In the listing that follows, count every line with the word "full" in it and write only the total.

==*==

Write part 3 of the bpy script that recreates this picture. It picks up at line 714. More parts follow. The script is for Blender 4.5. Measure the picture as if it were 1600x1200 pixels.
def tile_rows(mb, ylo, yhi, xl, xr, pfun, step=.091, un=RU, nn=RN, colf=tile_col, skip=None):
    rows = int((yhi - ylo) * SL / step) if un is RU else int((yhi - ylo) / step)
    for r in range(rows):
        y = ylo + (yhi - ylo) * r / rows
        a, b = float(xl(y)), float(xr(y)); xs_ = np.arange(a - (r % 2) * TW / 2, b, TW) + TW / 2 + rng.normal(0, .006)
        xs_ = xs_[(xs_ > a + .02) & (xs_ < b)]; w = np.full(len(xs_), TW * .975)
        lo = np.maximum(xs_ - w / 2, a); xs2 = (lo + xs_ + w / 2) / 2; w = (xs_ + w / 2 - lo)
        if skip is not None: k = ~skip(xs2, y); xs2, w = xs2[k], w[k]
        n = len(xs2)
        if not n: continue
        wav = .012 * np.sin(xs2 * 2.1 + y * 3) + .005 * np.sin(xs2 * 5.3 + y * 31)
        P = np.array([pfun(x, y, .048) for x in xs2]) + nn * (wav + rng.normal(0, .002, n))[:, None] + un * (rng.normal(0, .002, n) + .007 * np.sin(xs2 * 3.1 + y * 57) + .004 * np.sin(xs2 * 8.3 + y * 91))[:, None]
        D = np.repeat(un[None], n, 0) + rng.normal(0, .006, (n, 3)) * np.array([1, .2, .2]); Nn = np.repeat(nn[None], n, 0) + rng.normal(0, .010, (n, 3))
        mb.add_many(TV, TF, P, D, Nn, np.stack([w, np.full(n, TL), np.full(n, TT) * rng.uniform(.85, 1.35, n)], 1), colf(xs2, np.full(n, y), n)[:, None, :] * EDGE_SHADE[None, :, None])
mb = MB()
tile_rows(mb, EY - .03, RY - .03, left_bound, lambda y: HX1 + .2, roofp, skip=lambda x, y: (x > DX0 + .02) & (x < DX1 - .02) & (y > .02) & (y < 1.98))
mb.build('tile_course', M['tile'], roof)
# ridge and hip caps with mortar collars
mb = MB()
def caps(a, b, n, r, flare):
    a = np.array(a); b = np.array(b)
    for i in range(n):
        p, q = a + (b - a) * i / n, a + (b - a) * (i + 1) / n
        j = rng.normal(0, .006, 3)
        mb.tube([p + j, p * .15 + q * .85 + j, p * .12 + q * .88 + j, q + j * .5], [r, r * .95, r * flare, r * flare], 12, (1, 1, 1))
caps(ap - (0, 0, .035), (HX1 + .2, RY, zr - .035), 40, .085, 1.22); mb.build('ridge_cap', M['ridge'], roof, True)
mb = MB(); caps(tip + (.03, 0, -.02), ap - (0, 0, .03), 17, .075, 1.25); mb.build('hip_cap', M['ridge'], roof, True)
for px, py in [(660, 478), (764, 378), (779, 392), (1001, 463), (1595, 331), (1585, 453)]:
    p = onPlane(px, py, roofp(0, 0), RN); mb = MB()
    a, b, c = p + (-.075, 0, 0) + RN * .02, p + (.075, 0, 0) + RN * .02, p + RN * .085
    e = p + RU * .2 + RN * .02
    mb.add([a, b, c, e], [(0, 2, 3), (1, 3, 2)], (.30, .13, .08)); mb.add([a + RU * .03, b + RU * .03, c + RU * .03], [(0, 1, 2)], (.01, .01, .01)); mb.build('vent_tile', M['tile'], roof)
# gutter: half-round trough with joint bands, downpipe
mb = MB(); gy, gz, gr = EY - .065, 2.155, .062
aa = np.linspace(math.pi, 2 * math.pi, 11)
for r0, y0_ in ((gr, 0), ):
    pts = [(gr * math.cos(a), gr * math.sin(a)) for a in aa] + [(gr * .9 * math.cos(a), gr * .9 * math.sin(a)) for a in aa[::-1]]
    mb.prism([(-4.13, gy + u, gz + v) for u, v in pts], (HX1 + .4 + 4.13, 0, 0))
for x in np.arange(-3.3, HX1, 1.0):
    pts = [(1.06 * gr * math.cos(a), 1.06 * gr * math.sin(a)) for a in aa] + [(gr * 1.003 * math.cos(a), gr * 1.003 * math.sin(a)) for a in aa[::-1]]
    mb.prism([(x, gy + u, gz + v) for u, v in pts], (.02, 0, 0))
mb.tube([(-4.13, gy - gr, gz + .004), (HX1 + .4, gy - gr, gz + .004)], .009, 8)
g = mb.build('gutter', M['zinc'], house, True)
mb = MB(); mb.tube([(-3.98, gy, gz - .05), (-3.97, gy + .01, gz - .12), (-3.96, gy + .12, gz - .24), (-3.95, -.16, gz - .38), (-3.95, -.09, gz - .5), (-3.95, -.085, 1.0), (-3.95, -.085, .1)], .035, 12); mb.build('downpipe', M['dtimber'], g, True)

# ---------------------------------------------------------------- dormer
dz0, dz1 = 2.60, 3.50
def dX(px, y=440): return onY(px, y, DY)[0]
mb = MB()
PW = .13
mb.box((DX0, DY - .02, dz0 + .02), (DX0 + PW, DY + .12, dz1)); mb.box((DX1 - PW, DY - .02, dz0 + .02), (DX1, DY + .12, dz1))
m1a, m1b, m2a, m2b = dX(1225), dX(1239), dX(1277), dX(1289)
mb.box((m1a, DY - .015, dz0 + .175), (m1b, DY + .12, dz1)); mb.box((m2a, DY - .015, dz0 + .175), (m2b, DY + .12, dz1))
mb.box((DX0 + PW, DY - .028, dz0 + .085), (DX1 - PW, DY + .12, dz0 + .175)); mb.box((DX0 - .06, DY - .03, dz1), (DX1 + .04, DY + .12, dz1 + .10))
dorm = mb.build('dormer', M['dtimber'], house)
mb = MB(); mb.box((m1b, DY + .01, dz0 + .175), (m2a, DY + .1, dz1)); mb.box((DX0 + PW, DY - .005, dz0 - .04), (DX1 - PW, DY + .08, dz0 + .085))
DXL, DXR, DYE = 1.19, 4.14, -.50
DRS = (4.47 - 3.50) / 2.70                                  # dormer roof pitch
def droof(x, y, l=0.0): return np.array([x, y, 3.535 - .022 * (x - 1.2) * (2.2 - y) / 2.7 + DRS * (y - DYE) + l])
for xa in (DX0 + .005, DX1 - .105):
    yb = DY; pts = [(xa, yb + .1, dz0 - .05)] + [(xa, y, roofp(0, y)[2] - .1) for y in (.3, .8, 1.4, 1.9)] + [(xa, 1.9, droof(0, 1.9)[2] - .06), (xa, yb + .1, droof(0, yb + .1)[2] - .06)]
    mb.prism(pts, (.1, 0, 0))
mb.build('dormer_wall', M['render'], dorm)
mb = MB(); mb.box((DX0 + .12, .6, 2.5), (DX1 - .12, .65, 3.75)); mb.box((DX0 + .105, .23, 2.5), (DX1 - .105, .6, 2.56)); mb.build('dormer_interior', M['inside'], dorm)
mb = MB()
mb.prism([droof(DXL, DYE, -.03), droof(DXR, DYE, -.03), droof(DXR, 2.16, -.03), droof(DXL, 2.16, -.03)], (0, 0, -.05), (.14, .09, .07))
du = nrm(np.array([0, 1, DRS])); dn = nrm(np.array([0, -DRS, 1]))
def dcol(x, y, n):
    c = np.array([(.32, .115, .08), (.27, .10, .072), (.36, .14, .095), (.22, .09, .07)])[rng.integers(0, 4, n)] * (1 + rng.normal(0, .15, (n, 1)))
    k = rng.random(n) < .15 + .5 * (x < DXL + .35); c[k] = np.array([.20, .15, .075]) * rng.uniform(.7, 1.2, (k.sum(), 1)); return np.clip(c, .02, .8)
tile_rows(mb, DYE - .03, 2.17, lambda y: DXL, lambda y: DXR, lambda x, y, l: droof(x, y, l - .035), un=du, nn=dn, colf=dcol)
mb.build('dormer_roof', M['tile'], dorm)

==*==

#### [Result of this exercise]
2